Dear Editor,
With the return of the CalPIRG pledge patrol to Library Walk, some will undoubtedly be avoiding the battlefield. It seems a stark contrast to the pledging of a few weeks prior. I’ve gone through this for the past three years, and the CalPIRG pledge patrol litters the sidewalks like mines. And I, for one, think them all the more important for their obtrusiveness.
How many people can you say actively stick up for you? How many of them are strangers? Maybe I’m an exception, but there aren’t many strangers I know that are willing to look after my interests. And, as a college student, I need all the help I can get between buying $150 textbooks updated with “new” material. I just want rest, so who has time to fight all these battles over textbooks and tuition?
CalPIRG does.
To their eternal credit, they have enough minions looking out for people to actually produce results. Last year we saw the passage of Proposition 1A, a measure which green lighted a high-speed rail line from San Francisco to Los Angeles — one that will be vital in alleviating transit stress on the student population from both the UC campuses and those in the CSU system. What makes this so astounding is that it was passed in the face of a major financial crisis. CalPIRG, among others, fought hard in Sacramento, because students and other Californians needed an efficient means between Northern and Southern California. They went through all of that trouble, all of those hours of work, for others.
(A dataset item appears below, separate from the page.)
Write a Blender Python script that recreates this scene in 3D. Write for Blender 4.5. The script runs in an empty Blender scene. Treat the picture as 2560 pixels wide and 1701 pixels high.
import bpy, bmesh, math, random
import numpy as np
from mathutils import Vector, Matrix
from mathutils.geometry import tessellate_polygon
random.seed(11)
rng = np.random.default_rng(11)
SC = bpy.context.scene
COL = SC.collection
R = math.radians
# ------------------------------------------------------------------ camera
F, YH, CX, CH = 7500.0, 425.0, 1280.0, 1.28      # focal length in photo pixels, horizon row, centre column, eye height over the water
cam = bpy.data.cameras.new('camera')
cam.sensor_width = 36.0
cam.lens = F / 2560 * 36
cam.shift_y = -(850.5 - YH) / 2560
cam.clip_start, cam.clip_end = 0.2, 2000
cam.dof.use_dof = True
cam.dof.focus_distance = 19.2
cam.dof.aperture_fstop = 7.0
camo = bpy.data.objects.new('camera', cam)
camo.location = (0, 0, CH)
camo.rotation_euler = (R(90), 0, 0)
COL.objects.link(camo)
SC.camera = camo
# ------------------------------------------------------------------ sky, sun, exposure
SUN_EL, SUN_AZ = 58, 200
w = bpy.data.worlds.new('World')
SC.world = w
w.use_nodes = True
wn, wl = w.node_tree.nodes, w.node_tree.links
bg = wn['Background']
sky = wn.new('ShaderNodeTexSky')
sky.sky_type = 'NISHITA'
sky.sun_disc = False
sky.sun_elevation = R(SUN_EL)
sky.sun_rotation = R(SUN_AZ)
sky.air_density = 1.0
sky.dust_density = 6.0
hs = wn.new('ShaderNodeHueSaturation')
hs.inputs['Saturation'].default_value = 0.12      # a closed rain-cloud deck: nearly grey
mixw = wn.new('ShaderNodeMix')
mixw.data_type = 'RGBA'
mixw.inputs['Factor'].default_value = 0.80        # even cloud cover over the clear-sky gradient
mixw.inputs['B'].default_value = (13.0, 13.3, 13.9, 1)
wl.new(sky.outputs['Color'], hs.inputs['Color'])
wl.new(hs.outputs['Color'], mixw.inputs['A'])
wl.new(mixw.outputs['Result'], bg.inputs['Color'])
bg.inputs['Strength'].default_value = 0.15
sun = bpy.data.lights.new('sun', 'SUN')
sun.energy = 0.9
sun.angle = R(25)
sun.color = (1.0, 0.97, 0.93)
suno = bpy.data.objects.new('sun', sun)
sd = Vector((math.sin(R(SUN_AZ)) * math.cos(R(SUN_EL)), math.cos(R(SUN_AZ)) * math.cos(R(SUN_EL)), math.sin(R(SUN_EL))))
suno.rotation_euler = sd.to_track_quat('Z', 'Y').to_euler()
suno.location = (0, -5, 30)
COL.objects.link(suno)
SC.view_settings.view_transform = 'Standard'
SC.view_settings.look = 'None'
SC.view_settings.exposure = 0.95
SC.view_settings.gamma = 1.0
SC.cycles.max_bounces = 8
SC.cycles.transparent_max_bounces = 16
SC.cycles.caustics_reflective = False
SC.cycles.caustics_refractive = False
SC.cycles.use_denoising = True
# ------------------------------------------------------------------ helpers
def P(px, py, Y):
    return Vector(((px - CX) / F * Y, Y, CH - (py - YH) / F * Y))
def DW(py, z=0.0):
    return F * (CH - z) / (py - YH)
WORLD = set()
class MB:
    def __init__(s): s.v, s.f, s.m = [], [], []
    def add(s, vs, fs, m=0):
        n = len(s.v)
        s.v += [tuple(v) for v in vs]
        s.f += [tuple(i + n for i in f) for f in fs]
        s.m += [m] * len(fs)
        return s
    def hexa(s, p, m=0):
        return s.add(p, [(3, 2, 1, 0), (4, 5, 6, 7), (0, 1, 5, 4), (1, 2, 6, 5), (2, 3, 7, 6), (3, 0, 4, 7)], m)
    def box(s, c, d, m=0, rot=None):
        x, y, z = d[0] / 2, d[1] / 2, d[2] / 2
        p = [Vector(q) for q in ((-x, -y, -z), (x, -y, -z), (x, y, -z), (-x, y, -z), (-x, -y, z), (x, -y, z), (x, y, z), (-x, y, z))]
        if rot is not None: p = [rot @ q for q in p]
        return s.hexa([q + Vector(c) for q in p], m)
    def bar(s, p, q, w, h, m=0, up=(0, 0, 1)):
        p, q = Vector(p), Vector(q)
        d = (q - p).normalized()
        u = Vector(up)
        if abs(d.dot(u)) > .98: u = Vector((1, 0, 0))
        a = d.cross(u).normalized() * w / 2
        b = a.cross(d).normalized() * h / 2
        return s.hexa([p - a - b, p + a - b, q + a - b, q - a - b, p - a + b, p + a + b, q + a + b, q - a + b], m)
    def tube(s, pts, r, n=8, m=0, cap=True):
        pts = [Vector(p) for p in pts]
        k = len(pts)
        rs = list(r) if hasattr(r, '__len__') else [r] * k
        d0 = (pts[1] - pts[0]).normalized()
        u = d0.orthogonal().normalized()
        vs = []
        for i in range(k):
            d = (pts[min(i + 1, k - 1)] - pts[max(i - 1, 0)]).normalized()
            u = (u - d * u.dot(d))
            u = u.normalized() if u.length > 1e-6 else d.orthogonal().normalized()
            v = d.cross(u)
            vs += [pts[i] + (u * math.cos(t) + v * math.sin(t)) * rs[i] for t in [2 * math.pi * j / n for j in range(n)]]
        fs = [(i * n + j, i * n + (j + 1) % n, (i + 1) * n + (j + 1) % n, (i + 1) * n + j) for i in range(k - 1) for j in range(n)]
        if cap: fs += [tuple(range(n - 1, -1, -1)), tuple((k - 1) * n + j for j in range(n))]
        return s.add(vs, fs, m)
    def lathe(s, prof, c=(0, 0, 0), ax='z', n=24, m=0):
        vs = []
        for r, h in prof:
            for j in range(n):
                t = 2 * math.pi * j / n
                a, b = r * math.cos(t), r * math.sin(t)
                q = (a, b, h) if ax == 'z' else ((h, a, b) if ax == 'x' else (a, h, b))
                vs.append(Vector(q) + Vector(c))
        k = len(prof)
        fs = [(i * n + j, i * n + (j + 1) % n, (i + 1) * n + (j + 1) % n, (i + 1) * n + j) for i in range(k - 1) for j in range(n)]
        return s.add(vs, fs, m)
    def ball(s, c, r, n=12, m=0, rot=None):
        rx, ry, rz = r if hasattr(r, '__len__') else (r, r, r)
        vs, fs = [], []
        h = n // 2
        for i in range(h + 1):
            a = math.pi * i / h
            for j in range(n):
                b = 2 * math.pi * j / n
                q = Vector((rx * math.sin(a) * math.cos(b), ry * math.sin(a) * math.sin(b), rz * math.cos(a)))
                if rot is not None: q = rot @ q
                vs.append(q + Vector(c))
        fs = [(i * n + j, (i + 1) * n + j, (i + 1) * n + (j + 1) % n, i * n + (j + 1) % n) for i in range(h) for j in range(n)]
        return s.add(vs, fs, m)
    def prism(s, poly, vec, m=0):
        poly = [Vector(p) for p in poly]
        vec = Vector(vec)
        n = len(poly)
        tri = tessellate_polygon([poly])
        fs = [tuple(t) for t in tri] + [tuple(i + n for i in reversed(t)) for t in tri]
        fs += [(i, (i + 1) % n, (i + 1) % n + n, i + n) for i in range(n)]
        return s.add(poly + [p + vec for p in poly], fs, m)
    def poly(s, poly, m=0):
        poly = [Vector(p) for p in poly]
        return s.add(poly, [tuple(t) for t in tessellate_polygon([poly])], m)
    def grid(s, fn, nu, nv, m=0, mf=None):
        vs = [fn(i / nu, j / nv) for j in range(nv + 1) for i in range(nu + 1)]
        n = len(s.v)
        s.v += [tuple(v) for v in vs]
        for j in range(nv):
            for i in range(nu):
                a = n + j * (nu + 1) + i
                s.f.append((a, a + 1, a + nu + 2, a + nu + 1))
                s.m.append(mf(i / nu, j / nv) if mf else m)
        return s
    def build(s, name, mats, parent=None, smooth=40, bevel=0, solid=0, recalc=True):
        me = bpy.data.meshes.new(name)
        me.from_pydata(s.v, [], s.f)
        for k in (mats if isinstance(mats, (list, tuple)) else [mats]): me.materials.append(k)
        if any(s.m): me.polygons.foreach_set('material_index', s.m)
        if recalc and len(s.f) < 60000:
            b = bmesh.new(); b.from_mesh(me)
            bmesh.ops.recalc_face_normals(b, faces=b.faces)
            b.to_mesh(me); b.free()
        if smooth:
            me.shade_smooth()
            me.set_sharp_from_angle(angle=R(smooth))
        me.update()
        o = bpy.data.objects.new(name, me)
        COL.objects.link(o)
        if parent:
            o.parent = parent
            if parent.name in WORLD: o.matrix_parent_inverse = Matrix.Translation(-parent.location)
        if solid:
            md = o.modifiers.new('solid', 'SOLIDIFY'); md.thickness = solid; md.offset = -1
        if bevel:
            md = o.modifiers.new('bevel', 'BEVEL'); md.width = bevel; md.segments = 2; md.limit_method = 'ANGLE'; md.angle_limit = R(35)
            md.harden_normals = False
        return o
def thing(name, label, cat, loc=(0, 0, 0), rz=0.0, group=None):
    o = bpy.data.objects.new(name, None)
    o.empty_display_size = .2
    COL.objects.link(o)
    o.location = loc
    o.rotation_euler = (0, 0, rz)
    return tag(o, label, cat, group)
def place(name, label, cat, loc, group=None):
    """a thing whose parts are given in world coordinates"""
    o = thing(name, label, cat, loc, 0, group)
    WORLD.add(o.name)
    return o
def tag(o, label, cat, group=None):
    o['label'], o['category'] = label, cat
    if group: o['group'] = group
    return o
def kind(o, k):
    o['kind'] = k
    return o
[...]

Say you want to protest anything (liberal or conservative). What can you do as a UCSD student? Where do you go? You could protest on campus, which, under the best possible conditions, would convince several students to your cause, but it wouldn’t be visible to lawmakers. We can neither be in Washington DC nor in Sacramento, but we can want to make a difference, to make our individual lives as students better. I may not be able to do it, but CalPIRG can. At the beginning of every quarter, my books drain me of what little I was able to save during the immediate holiday. CalPIRG has already acted on this problem by building support amongst faculty and departments to accept lower-cost textbooks. Would I — or could I — get that sort of assistance from a frat or almost anyone else?
No. For this reason, I want to urge my fellow students to talk to those people with clipboards. They will, for the next week, haunt Library Walk regardless, but by talking to them you have that much more control in guiding them to help you. Because at the end of the day, they wouldn’t be on the sidewalk talking to people about volunteering or helping if they didn’t believe it would help.